I think there's inevitably a kind of distortion and trivialization of what in some sense is a very profound insight. The apocalyptic world view is one that speaks to the human condition in very profound ways, in terms of the opposition of forces of chaos and order and so on. When it's translated into the world of contemporary mass marketing, contemporary Hollywood film techniques, inevitably, it seems to me, much of the depth, much of the complexity, much of the meaning that it might have for people in terms of encouraging them to really think about the nature of the world that we live in, gets lost, and it simply becomes another product to be consumed and forgotten.
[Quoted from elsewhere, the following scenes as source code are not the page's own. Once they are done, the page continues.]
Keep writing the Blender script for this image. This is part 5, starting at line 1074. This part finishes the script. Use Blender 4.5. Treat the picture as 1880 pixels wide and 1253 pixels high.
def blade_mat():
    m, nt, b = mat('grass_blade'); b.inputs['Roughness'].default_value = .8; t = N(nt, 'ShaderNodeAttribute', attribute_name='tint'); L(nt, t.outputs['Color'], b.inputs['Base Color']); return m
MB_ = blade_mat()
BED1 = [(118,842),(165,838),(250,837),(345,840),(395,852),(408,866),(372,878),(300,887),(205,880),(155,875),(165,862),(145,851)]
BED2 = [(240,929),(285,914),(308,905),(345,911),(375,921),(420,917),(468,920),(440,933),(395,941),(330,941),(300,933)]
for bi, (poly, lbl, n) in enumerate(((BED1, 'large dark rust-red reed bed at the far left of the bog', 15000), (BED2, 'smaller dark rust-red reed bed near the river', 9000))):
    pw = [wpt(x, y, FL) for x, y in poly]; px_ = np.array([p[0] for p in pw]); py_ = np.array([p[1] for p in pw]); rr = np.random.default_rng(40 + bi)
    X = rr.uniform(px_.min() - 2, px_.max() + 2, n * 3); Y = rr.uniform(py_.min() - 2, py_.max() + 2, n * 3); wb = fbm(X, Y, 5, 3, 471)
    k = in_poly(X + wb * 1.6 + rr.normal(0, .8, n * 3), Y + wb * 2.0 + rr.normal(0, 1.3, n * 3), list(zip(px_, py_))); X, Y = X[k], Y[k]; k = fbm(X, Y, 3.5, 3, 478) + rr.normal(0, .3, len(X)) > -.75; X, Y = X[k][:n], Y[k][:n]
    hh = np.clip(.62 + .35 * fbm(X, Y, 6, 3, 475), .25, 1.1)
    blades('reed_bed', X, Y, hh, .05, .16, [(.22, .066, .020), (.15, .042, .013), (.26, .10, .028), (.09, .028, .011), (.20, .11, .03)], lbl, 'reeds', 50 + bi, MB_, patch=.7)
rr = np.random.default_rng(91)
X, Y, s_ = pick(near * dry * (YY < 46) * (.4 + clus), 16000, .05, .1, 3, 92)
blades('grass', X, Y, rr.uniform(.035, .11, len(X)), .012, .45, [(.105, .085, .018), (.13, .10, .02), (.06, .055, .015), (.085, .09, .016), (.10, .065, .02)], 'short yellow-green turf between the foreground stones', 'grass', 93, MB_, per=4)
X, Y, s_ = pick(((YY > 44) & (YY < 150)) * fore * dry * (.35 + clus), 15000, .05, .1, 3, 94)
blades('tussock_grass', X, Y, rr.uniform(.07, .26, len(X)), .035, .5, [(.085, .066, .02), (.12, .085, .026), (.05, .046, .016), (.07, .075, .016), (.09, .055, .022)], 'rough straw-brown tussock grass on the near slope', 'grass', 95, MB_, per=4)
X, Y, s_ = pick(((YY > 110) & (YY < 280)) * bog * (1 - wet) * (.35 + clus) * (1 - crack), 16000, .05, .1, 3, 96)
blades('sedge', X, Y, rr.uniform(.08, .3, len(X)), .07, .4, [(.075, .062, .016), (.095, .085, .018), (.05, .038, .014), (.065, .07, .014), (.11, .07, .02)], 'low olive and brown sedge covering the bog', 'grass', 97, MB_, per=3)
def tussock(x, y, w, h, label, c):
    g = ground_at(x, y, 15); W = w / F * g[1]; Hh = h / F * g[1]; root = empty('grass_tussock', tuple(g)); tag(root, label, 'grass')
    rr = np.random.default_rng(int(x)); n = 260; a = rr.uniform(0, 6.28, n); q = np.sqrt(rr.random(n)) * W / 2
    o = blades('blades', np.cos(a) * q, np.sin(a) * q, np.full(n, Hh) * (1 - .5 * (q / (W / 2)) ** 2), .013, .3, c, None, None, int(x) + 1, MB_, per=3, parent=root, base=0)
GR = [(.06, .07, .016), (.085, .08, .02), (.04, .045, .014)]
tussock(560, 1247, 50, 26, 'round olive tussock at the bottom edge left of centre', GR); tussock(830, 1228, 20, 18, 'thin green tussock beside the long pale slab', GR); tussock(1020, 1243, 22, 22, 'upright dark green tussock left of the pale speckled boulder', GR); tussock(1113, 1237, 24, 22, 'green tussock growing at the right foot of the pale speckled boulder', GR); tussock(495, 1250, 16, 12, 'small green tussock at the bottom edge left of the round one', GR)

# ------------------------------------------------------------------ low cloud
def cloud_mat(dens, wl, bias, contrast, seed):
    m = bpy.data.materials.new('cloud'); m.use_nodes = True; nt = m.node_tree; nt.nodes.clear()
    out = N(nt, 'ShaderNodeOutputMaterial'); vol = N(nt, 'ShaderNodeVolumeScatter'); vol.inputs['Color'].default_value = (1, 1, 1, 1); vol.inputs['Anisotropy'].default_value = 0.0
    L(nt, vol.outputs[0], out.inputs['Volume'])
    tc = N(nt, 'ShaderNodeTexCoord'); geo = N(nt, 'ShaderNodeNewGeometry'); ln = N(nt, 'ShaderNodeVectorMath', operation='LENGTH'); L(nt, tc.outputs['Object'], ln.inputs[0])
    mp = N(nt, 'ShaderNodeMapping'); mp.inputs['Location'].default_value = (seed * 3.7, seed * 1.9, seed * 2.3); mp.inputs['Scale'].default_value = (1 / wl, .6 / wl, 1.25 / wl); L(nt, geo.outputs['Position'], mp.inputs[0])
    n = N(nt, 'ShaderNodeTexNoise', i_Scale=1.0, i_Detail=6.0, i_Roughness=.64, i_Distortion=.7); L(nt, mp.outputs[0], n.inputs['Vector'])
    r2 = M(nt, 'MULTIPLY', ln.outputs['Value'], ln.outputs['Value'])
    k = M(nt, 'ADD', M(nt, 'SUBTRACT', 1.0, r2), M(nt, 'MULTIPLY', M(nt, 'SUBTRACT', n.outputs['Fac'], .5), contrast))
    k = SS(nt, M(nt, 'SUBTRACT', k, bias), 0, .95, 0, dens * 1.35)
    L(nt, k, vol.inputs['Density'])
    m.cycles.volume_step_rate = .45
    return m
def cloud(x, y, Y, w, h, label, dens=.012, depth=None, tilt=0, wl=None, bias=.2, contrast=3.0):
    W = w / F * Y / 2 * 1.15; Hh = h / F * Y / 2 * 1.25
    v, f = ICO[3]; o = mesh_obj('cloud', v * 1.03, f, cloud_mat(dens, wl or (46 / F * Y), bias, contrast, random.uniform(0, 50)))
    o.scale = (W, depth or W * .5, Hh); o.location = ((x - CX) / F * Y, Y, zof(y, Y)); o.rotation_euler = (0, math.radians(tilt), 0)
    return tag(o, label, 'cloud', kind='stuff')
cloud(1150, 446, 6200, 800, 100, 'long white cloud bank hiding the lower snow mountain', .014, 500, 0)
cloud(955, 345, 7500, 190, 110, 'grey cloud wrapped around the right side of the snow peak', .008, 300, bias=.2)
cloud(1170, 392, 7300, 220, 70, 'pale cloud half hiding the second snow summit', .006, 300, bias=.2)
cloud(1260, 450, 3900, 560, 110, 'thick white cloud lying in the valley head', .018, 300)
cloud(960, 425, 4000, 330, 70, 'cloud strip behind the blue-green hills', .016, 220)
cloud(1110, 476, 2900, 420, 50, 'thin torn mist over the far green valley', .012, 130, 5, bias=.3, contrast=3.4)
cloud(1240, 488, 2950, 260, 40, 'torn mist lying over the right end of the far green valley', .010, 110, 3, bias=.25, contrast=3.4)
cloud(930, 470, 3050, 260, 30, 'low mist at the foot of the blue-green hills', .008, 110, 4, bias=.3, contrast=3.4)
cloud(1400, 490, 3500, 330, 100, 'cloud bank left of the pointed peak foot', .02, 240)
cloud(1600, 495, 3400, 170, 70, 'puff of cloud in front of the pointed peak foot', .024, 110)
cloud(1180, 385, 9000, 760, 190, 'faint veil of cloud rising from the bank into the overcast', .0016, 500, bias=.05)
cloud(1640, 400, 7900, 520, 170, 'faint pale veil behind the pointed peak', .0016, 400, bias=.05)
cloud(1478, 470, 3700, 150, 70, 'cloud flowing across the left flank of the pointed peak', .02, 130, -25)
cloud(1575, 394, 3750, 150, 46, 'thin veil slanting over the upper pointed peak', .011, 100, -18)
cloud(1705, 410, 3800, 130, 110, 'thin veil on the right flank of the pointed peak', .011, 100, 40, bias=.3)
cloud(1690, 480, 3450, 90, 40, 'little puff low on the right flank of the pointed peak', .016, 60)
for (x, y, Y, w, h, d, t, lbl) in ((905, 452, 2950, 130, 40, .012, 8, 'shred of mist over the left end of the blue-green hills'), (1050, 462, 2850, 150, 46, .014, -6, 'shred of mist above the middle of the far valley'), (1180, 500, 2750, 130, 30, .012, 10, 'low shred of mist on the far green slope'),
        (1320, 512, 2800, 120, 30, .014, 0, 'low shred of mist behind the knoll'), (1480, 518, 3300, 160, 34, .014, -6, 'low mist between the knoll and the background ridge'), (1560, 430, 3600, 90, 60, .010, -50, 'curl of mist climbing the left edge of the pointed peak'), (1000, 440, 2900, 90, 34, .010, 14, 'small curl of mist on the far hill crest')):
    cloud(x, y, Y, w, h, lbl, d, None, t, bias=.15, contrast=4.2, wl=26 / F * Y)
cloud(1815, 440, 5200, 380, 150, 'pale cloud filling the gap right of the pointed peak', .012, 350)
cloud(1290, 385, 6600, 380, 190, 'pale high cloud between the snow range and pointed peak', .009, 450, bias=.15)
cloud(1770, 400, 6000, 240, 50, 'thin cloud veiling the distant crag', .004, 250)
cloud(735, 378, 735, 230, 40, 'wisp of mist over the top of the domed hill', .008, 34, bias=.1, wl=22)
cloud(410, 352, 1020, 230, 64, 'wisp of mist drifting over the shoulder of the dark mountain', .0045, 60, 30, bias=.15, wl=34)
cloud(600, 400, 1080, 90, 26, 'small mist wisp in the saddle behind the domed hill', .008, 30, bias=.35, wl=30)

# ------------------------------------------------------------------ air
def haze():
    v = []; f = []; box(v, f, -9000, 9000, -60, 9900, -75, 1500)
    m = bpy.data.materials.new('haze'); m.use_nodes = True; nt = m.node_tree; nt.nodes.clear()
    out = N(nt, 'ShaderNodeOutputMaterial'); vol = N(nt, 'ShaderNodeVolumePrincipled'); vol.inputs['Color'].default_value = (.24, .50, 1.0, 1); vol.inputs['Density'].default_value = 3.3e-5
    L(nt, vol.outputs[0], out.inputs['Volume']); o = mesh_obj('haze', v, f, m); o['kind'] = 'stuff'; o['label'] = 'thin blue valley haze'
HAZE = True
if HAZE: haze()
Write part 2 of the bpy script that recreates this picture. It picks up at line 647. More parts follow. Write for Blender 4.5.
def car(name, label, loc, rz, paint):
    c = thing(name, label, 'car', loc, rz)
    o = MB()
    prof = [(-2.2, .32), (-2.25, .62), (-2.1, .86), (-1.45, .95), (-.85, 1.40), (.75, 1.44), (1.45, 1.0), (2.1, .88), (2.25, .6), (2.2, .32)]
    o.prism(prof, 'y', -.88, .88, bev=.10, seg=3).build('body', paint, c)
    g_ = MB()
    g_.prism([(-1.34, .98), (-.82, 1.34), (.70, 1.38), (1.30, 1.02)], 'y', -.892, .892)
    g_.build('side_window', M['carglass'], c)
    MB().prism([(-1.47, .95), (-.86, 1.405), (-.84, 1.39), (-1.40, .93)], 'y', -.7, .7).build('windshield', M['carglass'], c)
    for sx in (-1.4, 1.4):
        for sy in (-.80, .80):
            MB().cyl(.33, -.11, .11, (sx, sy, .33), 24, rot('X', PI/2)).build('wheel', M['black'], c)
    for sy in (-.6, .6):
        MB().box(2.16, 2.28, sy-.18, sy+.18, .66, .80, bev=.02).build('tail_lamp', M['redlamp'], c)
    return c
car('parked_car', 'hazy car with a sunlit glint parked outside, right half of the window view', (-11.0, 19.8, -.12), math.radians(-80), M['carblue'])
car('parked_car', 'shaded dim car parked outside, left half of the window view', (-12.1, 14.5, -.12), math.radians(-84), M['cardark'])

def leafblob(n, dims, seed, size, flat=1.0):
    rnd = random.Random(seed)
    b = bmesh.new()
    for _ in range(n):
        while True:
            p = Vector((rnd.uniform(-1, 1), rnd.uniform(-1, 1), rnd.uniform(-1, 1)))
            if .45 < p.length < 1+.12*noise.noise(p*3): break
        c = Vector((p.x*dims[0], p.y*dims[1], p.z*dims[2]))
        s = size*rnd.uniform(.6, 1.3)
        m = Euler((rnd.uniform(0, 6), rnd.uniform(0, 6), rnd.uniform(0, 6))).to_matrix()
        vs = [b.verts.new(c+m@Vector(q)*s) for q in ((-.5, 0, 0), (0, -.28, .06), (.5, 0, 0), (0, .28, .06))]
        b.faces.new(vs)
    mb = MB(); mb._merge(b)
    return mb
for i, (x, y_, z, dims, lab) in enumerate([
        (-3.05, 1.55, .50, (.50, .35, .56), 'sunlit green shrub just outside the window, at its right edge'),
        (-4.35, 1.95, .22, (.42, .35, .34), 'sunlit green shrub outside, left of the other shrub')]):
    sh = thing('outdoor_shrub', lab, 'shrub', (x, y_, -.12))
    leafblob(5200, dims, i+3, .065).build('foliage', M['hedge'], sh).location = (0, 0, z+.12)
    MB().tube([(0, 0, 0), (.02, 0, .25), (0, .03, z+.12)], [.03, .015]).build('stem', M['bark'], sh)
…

Our world, in the wake of 9/11 and in the face of enormous global challenges that make isolated security impossible, is certainly a complex and dangerous and confusing place. It is not surprising that the radiant visions and compelling story telling of the apocalyptic world view appeal to the popular imagination. I suppose that all of us, even liberals and free thinkers, have a picture of what the world might look like transformed by the values we cherish. Certainly Matilda Joslyn Gage had such a vision for women, but unlike her sister suffragists, she was not willing to trade her commitment to freedom for the realization of that ideal. And that is the challenge for all of us; certainly we would like to be safe, certainly we would like to think of ourselves on the side of goodness and virtue, as playing for what will ultimately be the winning team. The question is, what is the sweetest word? Is it home, and safety? Is it heaven, or a new world? Personally, I'm with Matilda; I want safety from the government, in the form of my rights, and I don't believe that giving them up will help one bit to protect me from the ideological dreams of fanatics, whatever their religious flavor.
Look here, Mr. Ashcroft and friends: I do not need the promise of some technicolor new world. I do not expect to be safe, and I do not expect to be saved. There is a sweeter word than home, or heaven; it is liberty. You quit trying to pretend to be god, and do your job. Don't just keep us safe; keep us free.